Türkmen, erken seçim ihtimaline karşı bir yıl önce sandık görevlisi çalışmalarına başladıklarını, Kürt illerinde yüzde 95, diğer illerde yüzde 70 sandık görevlisi sayısına ulaştıklarını ifade etti.
"Önemli olan ıslak imzayı almak"
Yeşil Sol Partisi ile seçime girecekleri için sandık görevlisi olarak eğitim verdikleri herkesin şimdi müşahit olacağını söyleyen Türkmen, şöyle konuştu:
“Sandık görevlisi ve müşahit arasında elbette farklılıklar var fakat müşahitler ıslak imzalı tutanakları alabiliyorlar. Sandıklardan ıslak imzayı almak çok önemli, İstanbul belediye seçimlerindeki başarının büyük kısmı ıslak imzayı toplamış olmaktan geçiyor, o zaman deneyimledik şimdi de yapabiliriz.
“Islak imzadan sonra dikkat edilmesi gereken diğer noktalar ise; oy sandıklarının ilçe seçim kurullarına gittiğinde sisteme doğru şekilde işlenmesini sağlamak. Burada avukatlarımız ve müşahitler olacak. Elimizdeki ıslak imzalar üzerinden verilerin doğru işlenip işlenmediğini anlayabileceğiz.”
"Ölüm belgesi olmayan öldü sayılmıyor"
Türkmen, deprem bölgesinde seçim güvenliği konusunda neler yapacaklarına ilişkin ise; şunları söyledi:
“Yüksek Seçim Kurulu (YSK), 6 Nisan’dan askıya çıkardığı seçmen listesini bizlerle paylaşıyor olacak.
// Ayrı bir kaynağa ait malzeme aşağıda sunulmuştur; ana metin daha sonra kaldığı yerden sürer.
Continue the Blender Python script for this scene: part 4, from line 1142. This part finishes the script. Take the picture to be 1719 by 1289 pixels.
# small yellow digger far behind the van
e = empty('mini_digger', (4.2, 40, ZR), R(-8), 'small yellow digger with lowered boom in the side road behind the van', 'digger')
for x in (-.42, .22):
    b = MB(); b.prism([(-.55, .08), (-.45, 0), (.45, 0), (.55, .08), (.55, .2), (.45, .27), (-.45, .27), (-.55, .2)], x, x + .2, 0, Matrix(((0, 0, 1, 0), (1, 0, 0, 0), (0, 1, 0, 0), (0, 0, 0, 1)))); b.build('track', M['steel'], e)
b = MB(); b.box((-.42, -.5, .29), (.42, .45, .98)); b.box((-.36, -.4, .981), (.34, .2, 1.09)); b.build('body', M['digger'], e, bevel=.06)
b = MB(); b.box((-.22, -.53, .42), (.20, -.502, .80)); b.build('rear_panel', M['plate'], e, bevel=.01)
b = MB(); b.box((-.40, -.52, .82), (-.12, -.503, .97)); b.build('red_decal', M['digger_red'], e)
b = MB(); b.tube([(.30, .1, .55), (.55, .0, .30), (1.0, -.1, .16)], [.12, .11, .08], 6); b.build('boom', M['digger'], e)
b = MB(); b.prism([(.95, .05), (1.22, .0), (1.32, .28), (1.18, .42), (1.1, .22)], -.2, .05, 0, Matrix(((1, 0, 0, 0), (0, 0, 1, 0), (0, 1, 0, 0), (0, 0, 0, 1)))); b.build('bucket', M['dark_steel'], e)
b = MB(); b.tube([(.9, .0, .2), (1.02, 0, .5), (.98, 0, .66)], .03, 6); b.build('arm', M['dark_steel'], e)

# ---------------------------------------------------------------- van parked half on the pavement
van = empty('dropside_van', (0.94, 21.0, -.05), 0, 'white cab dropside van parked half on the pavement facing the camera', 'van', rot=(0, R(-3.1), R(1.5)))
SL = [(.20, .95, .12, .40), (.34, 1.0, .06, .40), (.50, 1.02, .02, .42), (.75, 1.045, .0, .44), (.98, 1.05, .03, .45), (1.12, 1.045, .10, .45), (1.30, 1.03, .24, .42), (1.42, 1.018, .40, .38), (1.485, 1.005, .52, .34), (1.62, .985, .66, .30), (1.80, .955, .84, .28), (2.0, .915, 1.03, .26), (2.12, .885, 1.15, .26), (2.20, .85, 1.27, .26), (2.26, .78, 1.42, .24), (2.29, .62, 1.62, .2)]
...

Biz eski seçmen listesiyle açıklanan seçmen listesi arasında bir karşılaştıma yapma imkanına sahip olacağız.
"Hayatını kaybeden kimlik tespiti yapılamayan ve kaybolduğu düşünülen insanlar sistemden düşmüyor. Yasalar ‘ölü belgesi yoksa bir insanı ölü sayamayız’ diyor. Yani kayıp olan veya kimlik tespiti yapılmadan defnedilenler yaşıyor görülecekler.
"Şu an biz ve diğer partiler bölgede askıya çıkan seçim listeleri üzerinden çalışmalar yapıyor, kayıplar tespit edilemeye çalışılıyor bunu sandık listelerinden takip edeceğiz, bir sorun yaşanmayacağını düşünüyoruz.
"Görevlendirmeyle gelenler kader belirleyecek"
"Deprem bölgesinde daha önemli bir sorun var. Deprem bölgesine diğer kentlerden çok sayıda görevlendirme yapılmış durumda ve bunlar deprem bölgesinde oy kullanacaklar.
"Bu da sandık sonuçlarına negatif yansıyacak. Örneğin Ankara’dan Hatay’a görevlendirilmiş 500 polis, Hatay için oy kullanacak oranın kaderini belirleyecek. Biz ve diğer partiler buna itiraz etmiştik ama itirazlarımızı kabul etmedi."
Türkmen, son olarak kamoyuna oylarına sahip çıkma çağrısında bulundu: "Oy atmak yeterli değil, oylarınıza sahip çıkın. Oylar sayıldığında yurttaşların izleme hakkı var, sandıklar açılırken orada olun ve iradenize oyunuza sahip çıkın."